**REQUIRED TASK**
Restate the opening lines of the material below word for word, stopping after the line that contains "COL = SC.collection".

— Start DATA PROVIDED —

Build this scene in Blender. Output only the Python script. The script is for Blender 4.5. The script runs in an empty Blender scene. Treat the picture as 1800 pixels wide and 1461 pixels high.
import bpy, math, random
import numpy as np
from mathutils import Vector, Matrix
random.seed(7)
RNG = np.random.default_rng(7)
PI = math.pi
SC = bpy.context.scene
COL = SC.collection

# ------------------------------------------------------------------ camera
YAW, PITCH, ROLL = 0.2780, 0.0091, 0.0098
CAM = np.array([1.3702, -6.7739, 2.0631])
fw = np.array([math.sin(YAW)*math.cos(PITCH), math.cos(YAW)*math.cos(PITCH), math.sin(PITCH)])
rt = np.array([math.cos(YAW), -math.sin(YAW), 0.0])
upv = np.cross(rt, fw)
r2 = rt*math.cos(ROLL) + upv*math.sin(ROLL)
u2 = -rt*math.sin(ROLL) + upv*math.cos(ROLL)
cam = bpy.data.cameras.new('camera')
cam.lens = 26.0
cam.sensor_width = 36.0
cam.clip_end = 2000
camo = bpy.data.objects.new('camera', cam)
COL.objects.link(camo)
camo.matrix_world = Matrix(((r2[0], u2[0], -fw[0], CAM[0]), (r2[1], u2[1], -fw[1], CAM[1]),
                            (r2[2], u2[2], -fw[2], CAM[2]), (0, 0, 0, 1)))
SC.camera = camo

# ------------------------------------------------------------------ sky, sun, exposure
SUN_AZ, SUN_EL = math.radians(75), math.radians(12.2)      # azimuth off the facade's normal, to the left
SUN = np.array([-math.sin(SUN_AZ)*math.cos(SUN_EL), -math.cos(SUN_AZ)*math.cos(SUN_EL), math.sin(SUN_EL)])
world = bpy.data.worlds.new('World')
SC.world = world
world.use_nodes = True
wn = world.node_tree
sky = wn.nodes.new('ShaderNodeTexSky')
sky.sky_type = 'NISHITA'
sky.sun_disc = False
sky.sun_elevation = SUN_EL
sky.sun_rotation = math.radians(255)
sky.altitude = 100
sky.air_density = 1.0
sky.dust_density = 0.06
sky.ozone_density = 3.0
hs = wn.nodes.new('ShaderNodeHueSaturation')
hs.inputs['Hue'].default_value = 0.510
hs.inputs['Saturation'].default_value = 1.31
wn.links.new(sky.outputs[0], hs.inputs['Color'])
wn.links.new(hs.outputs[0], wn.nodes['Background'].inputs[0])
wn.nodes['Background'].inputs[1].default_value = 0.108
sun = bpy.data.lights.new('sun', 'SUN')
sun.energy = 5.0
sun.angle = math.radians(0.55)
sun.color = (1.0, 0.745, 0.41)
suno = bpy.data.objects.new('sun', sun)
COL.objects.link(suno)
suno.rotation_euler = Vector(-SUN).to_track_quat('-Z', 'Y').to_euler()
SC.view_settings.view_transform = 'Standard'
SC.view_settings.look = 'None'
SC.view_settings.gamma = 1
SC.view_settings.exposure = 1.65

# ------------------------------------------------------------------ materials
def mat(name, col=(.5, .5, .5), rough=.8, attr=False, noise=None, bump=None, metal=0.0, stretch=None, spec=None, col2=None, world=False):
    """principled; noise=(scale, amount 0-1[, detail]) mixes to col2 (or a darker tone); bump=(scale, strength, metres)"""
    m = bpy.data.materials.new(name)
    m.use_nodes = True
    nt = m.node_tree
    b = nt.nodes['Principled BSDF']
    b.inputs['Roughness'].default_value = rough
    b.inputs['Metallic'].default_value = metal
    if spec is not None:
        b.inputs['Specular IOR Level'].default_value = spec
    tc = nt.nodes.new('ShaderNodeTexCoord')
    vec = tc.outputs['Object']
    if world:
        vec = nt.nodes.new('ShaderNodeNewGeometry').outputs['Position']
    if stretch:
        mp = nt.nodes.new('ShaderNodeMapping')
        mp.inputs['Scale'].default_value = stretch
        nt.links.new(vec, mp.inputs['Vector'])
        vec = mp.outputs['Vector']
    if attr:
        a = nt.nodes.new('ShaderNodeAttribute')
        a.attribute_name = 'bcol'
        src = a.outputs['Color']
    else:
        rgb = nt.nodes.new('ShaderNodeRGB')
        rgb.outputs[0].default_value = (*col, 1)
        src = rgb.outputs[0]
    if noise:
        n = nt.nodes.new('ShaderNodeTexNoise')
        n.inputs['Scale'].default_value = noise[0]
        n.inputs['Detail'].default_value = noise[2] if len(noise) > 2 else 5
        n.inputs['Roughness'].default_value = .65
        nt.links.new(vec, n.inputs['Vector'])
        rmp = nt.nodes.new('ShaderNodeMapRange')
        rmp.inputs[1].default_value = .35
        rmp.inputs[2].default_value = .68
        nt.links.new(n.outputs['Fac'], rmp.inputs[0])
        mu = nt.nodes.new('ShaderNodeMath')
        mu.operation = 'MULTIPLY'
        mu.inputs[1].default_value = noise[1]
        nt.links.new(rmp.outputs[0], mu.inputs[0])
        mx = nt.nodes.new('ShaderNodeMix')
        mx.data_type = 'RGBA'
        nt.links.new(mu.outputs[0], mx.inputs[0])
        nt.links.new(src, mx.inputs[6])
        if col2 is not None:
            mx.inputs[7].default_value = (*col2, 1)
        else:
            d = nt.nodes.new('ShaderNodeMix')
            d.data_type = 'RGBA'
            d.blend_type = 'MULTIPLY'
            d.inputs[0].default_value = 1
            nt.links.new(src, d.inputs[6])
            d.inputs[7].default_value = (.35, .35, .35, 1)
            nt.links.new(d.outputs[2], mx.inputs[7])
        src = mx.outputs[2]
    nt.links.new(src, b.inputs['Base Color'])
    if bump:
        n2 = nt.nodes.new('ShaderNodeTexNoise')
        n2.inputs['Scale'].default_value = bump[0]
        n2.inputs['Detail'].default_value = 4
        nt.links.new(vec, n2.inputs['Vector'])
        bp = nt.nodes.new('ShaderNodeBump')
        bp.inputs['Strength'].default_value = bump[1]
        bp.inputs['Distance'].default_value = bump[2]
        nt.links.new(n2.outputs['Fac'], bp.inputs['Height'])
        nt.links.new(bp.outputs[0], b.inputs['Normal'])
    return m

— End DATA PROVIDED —

**ANSWER TO THIS EXERCISE**
Build this scene in Blender. Output only the Python script. The script is for Blender 4.5. The script runs in an empty Blender scene. Treat the picture as 1800 pixels wide and 1461 pixels high.
import bpy, math, random
import numpy as np
from mathutils import Vector, Matrix
random.seed(7)
RNG = np.random.default_rng(7)
PI = math.pi
SC = bpy.context.scene
COL = SC.collection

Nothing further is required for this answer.